In Duncan’s underground, the beautiful and grotesque coexist without contradiction. One moment he was vividly describing the stench of the sewers, or the millions of rotting corpses stuffed into the catacombs under Paris in the 1800s. Then he was showing otherworldly waterfalls beneath Minneapolis and describing the quietude and stillness of the world just a few feet below Manhattan’s streets.

His photos reveal a fascination with the way our cities grew out of the earth: from the caves below Paris, hollowed out over the years to build the city’s limestone churches, to the underground streams whose power fueled the industrial revolution.

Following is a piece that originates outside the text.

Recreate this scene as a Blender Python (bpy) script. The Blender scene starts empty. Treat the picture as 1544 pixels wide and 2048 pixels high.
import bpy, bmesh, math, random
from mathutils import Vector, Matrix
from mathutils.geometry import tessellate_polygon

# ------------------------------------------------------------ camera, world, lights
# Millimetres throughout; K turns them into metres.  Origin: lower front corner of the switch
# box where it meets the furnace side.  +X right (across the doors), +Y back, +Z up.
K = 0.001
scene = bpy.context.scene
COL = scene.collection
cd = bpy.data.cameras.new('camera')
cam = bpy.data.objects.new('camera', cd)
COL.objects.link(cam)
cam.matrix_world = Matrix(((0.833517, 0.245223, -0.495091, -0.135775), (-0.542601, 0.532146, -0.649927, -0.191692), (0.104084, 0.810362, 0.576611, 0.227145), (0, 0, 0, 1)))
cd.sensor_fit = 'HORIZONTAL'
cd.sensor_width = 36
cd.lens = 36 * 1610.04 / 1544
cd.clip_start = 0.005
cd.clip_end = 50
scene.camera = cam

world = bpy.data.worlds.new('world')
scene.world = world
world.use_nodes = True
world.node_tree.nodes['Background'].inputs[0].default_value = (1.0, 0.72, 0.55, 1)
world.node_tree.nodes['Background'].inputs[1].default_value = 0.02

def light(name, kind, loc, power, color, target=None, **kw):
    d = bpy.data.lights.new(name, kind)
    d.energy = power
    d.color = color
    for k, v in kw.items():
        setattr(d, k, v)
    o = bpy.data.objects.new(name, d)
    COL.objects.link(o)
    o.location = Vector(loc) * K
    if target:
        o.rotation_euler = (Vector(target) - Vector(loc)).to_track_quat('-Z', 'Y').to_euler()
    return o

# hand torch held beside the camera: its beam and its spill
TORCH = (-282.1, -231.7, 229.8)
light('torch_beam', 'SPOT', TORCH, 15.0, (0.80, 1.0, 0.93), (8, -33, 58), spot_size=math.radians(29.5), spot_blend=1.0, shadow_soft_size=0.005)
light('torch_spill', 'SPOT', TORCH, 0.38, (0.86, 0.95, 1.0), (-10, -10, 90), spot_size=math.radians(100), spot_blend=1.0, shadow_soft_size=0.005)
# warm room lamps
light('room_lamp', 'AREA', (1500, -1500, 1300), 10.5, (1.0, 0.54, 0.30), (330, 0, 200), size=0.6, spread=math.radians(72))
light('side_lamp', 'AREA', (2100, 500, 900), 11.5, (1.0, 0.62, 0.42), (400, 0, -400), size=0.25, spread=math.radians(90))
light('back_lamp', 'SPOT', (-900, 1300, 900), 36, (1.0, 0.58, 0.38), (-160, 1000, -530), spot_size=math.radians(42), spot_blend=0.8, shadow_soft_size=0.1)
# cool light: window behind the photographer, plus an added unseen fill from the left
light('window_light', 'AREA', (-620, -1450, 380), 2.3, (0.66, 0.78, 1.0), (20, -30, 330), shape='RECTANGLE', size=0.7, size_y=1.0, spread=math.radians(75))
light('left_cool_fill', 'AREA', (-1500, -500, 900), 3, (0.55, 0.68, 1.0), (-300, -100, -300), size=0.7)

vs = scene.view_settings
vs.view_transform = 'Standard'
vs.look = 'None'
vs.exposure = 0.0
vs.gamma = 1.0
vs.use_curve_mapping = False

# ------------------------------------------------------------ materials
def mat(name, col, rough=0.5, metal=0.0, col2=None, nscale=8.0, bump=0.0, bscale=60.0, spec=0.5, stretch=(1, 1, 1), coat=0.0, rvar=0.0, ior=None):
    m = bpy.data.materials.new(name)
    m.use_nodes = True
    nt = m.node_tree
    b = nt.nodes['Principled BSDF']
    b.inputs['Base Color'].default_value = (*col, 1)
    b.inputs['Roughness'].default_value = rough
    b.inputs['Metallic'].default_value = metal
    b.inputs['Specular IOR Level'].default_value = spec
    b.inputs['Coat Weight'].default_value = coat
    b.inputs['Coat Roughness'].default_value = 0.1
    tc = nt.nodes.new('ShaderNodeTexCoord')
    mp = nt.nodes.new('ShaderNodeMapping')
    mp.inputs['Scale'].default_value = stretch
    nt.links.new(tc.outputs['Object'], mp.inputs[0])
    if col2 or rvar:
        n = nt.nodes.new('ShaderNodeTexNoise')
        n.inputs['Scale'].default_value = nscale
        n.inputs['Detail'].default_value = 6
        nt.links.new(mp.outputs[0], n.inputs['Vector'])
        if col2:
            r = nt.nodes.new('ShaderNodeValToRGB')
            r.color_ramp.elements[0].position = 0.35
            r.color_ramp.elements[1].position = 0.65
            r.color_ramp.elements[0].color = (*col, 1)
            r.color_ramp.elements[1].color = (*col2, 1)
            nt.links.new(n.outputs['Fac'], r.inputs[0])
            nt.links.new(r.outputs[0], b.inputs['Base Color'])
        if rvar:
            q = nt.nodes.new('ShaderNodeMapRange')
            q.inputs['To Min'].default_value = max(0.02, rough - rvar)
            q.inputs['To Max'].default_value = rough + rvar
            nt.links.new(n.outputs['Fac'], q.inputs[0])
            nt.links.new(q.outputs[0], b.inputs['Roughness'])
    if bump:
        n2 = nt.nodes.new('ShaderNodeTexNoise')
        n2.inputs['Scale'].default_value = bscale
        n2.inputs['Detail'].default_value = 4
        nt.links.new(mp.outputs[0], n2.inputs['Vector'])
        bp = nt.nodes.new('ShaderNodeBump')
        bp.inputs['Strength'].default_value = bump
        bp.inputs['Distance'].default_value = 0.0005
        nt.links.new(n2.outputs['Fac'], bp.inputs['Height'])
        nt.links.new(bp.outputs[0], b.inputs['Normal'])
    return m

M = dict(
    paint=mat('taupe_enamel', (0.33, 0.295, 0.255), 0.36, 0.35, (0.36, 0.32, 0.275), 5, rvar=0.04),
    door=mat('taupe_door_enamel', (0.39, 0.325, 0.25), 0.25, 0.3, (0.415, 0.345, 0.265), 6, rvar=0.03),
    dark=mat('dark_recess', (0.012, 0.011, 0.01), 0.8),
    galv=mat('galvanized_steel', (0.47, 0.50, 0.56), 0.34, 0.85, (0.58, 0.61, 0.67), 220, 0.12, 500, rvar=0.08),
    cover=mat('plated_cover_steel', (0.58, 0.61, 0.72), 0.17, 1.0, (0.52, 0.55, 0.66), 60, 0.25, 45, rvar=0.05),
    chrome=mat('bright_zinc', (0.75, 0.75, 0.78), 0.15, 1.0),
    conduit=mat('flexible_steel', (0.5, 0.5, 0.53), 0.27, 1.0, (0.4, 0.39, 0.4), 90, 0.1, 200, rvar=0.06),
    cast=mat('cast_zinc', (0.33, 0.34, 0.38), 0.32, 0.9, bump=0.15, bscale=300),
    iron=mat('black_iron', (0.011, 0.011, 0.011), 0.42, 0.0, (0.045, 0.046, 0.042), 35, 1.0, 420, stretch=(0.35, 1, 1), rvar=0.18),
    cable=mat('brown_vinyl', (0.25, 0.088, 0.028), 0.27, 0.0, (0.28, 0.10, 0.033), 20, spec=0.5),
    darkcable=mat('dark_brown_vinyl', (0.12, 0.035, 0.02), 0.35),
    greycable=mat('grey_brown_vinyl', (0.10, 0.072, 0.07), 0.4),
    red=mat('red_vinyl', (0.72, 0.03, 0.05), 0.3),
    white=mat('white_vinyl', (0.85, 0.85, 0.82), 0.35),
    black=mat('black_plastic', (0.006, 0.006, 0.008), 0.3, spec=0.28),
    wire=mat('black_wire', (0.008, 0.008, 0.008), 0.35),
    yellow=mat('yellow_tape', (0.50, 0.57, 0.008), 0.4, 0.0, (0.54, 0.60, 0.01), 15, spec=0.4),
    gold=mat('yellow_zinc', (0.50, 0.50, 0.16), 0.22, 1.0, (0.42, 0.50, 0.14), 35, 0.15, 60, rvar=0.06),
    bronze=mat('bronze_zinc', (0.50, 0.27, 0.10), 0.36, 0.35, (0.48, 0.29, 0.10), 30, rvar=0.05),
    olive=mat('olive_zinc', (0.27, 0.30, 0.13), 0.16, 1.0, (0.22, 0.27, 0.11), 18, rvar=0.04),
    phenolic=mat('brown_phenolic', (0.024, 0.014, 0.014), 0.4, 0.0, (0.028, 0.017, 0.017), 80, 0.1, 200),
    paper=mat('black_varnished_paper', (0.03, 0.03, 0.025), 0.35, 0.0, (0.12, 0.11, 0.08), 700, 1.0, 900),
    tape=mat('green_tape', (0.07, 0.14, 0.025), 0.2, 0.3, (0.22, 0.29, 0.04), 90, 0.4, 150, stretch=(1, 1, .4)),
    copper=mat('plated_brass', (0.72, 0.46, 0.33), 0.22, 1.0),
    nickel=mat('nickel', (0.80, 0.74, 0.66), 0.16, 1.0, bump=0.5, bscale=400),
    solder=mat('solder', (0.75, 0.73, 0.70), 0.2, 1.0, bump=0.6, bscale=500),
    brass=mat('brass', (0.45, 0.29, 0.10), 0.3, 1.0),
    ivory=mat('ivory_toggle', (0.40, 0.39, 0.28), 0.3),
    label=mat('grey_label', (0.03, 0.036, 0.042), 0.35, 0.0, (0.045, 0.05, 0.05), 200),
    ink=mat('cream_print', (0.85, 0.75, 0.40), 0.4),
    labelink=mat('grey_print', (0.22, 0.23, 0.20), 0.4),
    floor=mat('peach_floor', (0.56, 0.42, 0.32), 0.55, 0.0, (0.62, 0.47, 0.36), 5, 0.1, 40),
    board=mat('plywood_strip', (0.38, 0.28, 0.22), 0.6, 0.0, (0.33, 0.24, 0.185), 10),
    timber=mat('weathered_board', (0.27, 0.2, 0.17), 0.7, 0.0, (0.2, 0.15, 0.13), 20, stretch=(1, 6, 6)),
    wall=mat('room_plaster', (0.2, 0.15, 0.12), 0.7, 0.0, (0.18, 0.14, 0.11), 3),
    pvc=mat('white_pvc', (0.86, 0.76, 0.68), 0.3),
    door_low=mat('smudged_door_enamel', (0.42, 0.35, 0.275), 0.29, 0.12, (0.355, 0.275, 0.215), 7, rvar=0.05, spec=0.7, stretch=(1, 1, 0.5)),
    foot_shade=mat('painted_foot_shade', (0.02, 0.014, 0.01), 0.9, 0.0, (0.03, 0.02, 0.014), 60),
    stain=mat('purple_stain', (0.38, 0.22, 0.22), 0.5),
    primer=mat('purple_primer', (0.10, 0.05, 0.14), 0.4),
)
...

Those tangles of roots used to be a much more visible part of our cities than they are now, Duncan said, before industry evolved and we decked over our rivers and streams–Canal Street used to be an open sewer, he noted. He’s hoping to call our attention to them partly for practical reasons: Sewage and drainage systems are enormous capital investments, and we can’t afford any mistakes. “We have over 200 years of sewer systems, not built according to any plan,” he warned. A wrong move, and we’re knee-deep in sludge.

But there’s also a more lyrical purpose behind Duncan’s quest. He’s urging architects and planners to celebrate those roots, to “open them up and communicate them, show that beauty of the natural topography that still exists.” It makes a lot of sense to daylight some of our streams now, he said, especially since many regions of our cities are evolving from industrial use to residential.

There might be such a thing as becoming too successful in his quest, however, for this die-hard spelunker. “I’m not particularly an advocate of daylighting all these rivers,” Duncan said. “I like tunnels.”